INDIANAPOLIS — Indiana University-Purdue University Indianapolis anthropology and museum studies faculty and students are assisting the FBI in identifying and preserving cultural artifacts found in the home of a Rush County, Ind., man.

The FBI and its multidisciplinary team are working on repatriating items of cultural patrimony.

Larry J. Zimmerman, professor of anthropology and museum studies; Holly Cusack-McVeigh, assistant professor of anthropology and museum studies; and Charmayne  ”Charli” Champion-Shaw, director of the  Office of America Indian Programs at IUPUI, are among the art, cultural and museum experts working as consultants at the site about 35 miles southeast of Indianapolis.

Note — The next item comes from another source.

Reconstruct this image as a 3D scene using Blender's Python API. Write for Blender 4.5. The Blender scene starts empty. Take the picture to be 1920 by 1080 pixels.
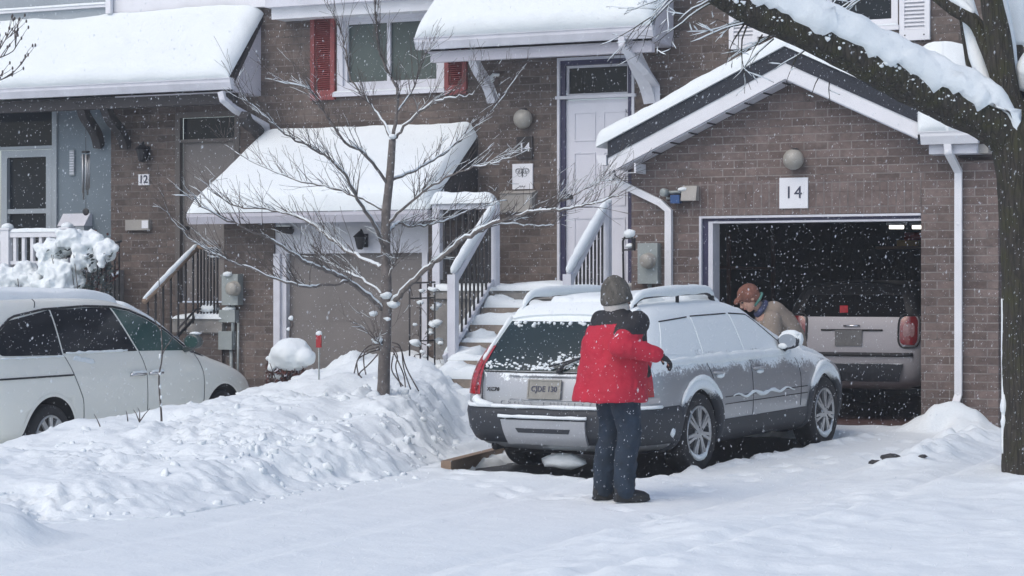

“Our job is to assist the FBI in the identification of artifacts, help as liaisons with Native Americans and take care of the artifacts in keeping with best museum practices and FBI evidential procedures,” Zimmerman said.  Zimmerman also holds the title of Public Scholar of Native American Representation, a shared position with the IU School of Liberal Arts at IUPUI and the Eiteljorg Museum of American Indians and Western Art.

Students and alumni of museum studies classes taught by Cusack-McVeigh, also Public Scholar of Collections and Community Curation, are helping to handle the artifacts as they are registered, photographed and packaged.                      

The IUPUI faculty and students participated in an FBI briefing April 1 and a press conference April 2 about the matter. At this time, the IUPUI professors and students are not available for additional media interviews.